Nearly 150 years after John Wesley Powell's pioneering trip through the Grand Canyon, the park still conceals remarkable places no humans have ever seen. Contributing editor John Harlin joins a crew of explorers on a journey of discovery.

Nobody knows, of course, which is why Rudow is compelled to look into every one. The Grand Canyon’s sandstone and limestone layers evolve in unpredictable ways. Rather than eroding into V-shaped valleys as typically occurs elsewhere, sometimes the layers—mostly the limestone ones—crack open. Water scrapes away at the bottom, which dissolves straight downward, leaving vertical walls on both sides.

At the Redwall rim, the earth splits and the group emits a collective Whooee! The feeling intensifies when water appears; it’s only a trickle, but flowing water almost always indicates good things to come. The squeaky sound of rubber wetsuits stretching over skin mixes with the gentle background tinkling of dripping water. Coral light reflects off the rock walls.

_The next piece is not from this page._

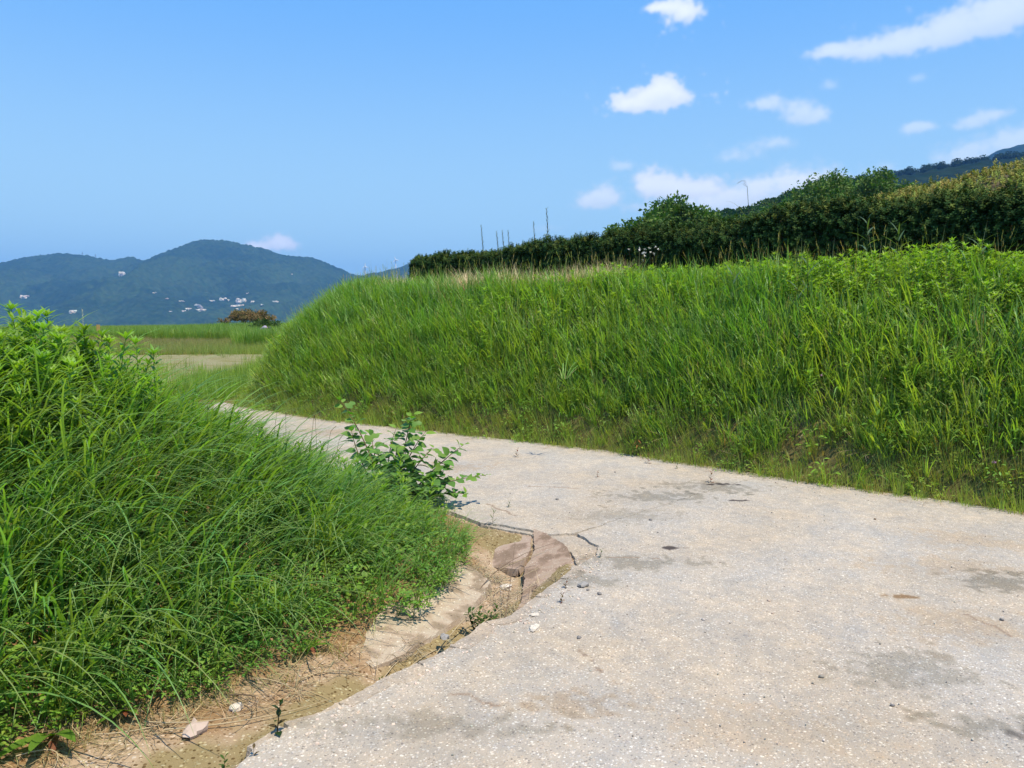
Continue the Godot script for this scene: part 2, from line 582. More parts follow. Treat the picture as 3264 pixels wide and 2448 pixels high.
func paving_stains() -> ImageTexture:
	var N := 1024
	var a := noise(101, 0.011, 5).get_image(N, N, false, false, false).get_data()
	var b := noise(102, 0.035, 4).get_image(N, N, false, false, false).get_data()
	var c := noise(103, 0.15, 3).get_image(N, N, false, false, false).get_data()
	var out := PackedByteArray()
	out.resize(N * N * 3)
	# x, z, radius along x, along z, strength, tone (0 grey, 1 brown, 2 rust, 3 near black)
	var S := [[1.9, -7.42, .55, .28, .5, 0], [1.32, -6.99, .55, .32, .55, 0], [1.9, -6.85, .16, .035, 1.2, 3], [2.03, -7.53, .2, .05, 1.2, 3], [1.09, -5.42, .10, .05, 1.3, 3], [.77, -5.1, .45, .2, .5, 0], [.45, -4.75, .3, .14, .5, 0], [1.75, -3.5, .34, .26, .45, 0], [1.85, -3.0, .24, .13, .5, 0], [1.92, -2.95, .10, .05, .5, 3],
		[2.9, -7.9, .22, .08, 1.0, 2], [2.75, -5.0, .5, .25, .2, 1], [2.21, -4.46, .10, .035, 1.1, 1], [2.87, -4.73, .35, .22, .6, 0], [.9, -6.3, .5, .25, .35, 0], [-.3, -3.0, .5, .12, .4, 0], [.3, -3.2, .3, .15, .35, 1], [1.0, -3.0, .5, .2, .15, 1], [2.3, -4.0, .4, .3, .2, 1], [3.2, -5.6, .5, .3, .2, 1], [-.6, -8.4, .4, .3, .3, 1], [-2.5, -11, .6, .4, .3, 1]]
	for y in N:
		var z := PAVE_RECT.position.y + PAVE_RECT.size.y * y / N
		for x in N:
			var k := y * N + x
			var na := a[k] / 255.0 - 0.5
			var nb := b[k] / 255.0 - 0.5
			var nc := c[k] / 255.0 - 0.5
			var v := 0.825 + na * 0.08 + nb * 0.07 + nc * 0.10
			var warm := na * -0.10 + nb * 0.10 + nc * 0.06
			out[k * 3] = int(clampf(v + warm * 0.5 - 0.006, 0, 1) * 255)
			out[k * 3 + 1] = int(clampf(v + warm * 0.1 - 0.008, 0, 1) * 255)
			out[k * 3 + 2] = int(clampf(v - warm * 0.5 - 0.022, 0, 1) * 255)
	for s in S:
		var x0 := int((s[0] - s[2] * 2 - PAVE_RECT.position.x) / PAVE_RECT.size.x * N)
		var x1 := int((s[0] + s[2] * 2 - PAVE_RECT.position.x) / PAVE_RECT.size.x * N)
		var y0 := int((s[1] - s[3] * 2 - PAVE_RECT.position.y) / PAVE_RECT.size.y * N)
		var y1 := int((s[1] + s[3] * 2 - PAVE_RECT.position.y) / PAVE_RECT.size.y * N)
		var tone: Color = [Color(0.62, 0.64, 0.64), Color(0.74, 0.65, 0.54), Color(0.80, 0.50, 0.36), Color(0.42, 0.40, 0.42)][s[5]]
		for y in range(maxi(0, y0), mini(N, y1)):
			for x in range(maxi(0, x0), mini(N, x1)):
				var k := y * N + x
				var dx: float = (PAVE_RECT.position.x + PAVE_RECT.size.x * x / N - s[0]) / s[2]
				var dz: float = (PAVE_RECT.position.y + PAVE_RECT.size.y * y / N - s[1]) / s[3]
				var m := sstep(0.2, 0.75, 1.15 - sqrt(dx * dx + dz * dz) + (b[k] + c[k] * 1.4 - 306) / 255.0 * 1.5) * clampf(s[4], 0, 1)
				out[k * 3] = int(out[k * 3] * lerpf(1, tone.r, m))
				out[k * 3 + 1] = int(out[k * 3 + 1] * lerpf(1, tone.g, m))
				out[k * 3 + 2] = int(out[k * 3 + 2] * lerpf(1, tone.b, m))
	var wig := noise(104, 0.9, 3)
	for hc in [[0.41, -5.22, 0.95, -5.15], [-0.25, -3.24, 0.05, -3.15], [-0.23, -6.73, 0.02, -6.3], [0.14, -7.45, 0.62, -7.3], [2.4, -4.2, 2.55, -3.5], [0.3, -3.7, 0.45, -3.4]]:
		var pa := Vector2(hc[0], hc[1])
		var pb := Vector2(hc[2], hc[3])
		var m := int(pa.distance_to(pb) * 160)
		for q in m:
			var p := pa.lerp(pb, float(q) / m)
			p += Vector2(wig.get_noise_2d(p.x * 3, p.y * 3), wig.get_noise_2d(p.y * 3 + 50, p.x * 3)) * 0.06
			if wig.get_noise_2d(p.x * 5 + 90, p.y * 5) > 0.25: continue
			var k := (int((p.y - PAVE_RECT.position.y) / PAVE_RECT.size.y * N) * N + int((p.x - PAVE_RECT.position.x) / PAVE_RECT.size.x * N)) * 3
			for ch in 3: out[k + ch] = mini(out[k + ch], [172, 160, 148][ch])
	return ImageTexture.create_from_image(Image.create_from_data(N, N, false, Image.FORMAT_RGB8, out))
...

Lori Curry is first to go inside. Though the 54-year-old from Las Vegas is one of the most active canyoneers in Nevada, she’s not been out in front much on this trip. Now she’s eager to scout a few downclimbs and raps. But after only two twists in the canyon, she stops to wait, frozen by the remarkable sights. Water has polished the floor glassy smooth, with a 20-foot-wide channel dotted with reflecting pools. Light glows in the marbled hallway, painting the rock silver and gold, then shades from apricot to ocher. A sliver of blue marks the sky above. A few turns of the canyon farther, the walls transform to a brilliant blood-orange and a spring burbles through green and black stripes of moss.

Then it’s Rudow’s turn to stop in his tracks, also gobsmacked. “You will not believe what this canyon does next!” he calls back. The slot bends back on itself in a 270-degree twist—dubbed  the Corkscrew Room. A 20-foot drop leads out of the Corkscrew and into a chest-deep pool. Then comes a sinuous stone floor so clean you could eat off it. Rudow says it’s one of the longest continuous Redwall slots he’s ever seen. “It’s unique in the Grand Canyon,” he says. “It has big, graceful lines, subway-like tubes, hallways, and colors that run from silver to lime. On a scale of one to five stars, this is definitely a six!”

Fittingly, the crew names it Climax. Needless to say, it goes.

It’s easy to imagine returning home now, the quest fulfilled, the treasure found. But after sampling just a few of these hidden slots—and seeing Rudow’s very long to-do list—I realize that the Grand Canyon’s innermost secrets may never be fully discovered. And we should all be grateful for that. The real prize, I’ve learned, is standing at the edge of the unknown.

Editor’s note: Rudow went on a repeat expedition in spring 2012. He returned just days before press time, and says, “We got in two more first descents and scouted two new must-do canyons.”